Two-year-olds with better vocabularies also showed less behavioural problems

If your child has a decent enough vocabulary at the age two, then you can be reasonably sure of his or her success in the future, claim researchers. According to a new study, children with better academic and behavioural functioning when they started kindergarten were often found to have had better educational and societal opportunities as they grew up.

The researchers also say that children entering kindergarten with higher than average reading and math abilities are more likely to attend college, own homes, be married and reside in higher-income neighbourhoods as adults. They also discovered that children with larger vocabularies by age 2 were better academically and behaviourally prepared than their peers when starting kindergarten.

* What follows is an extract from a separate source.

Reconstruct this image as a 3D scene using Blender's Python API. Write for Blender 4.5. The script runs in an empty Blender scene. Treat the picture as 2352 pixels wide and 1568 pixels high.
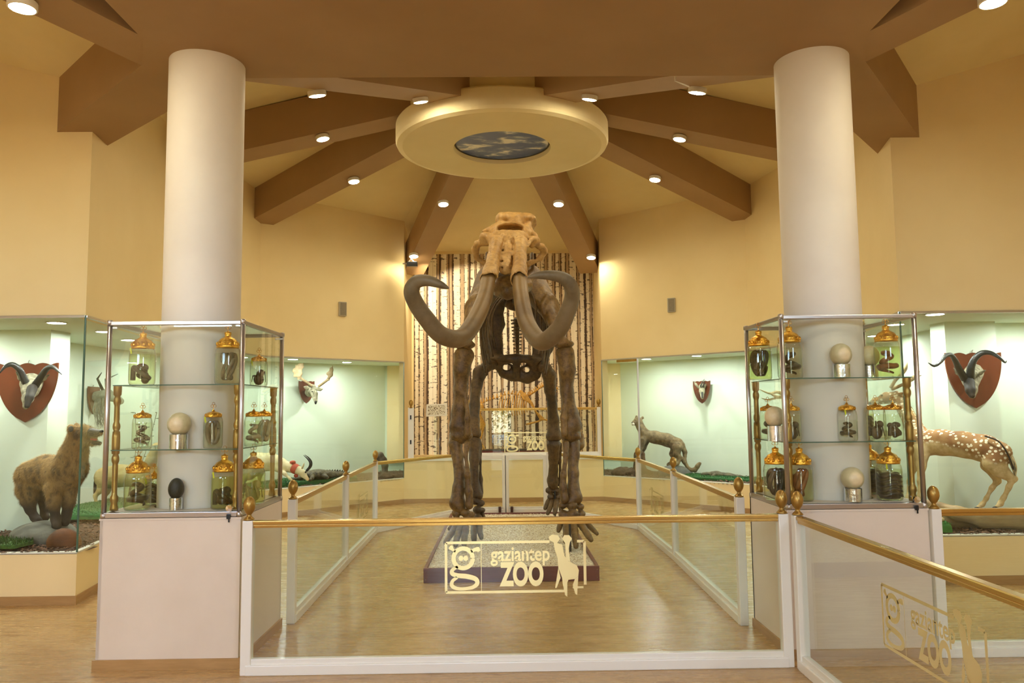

Researchers from the Pennsylvania State University, the University of California, Irvine, and Columbia University analysed nationally representative data for 8,650 children in the Early Childhood Longitudinal Study-Birth Cohort. The vocabularies of the two-year-olds were measured via a parent survey and their academic achievement in Kindergarten was tracked via individually administered measures of reading and math. Kindergarten teachers also independently evaluated the children's behavioural self-regulation and frequency of acting out or anxious behaviour.

When researcher again examined the children three years later, they discovered that children who had a wider oral vocabulary at age 2 were better prepared academically and behaviourally for kindergarten with greater reading and maths achievements. They even had fewer acting out or anxiety-related behaviours.

Lead researcher Paul Morgan, who is also associate professor of education at the Pennsylvania State University, said that, “'Our findings provide compelling evidence for oral vocabulary's theorized importance as a multifaceted contributor to children's early development,” as reported in the Daily Mail.

This study was published in the journal Child Development.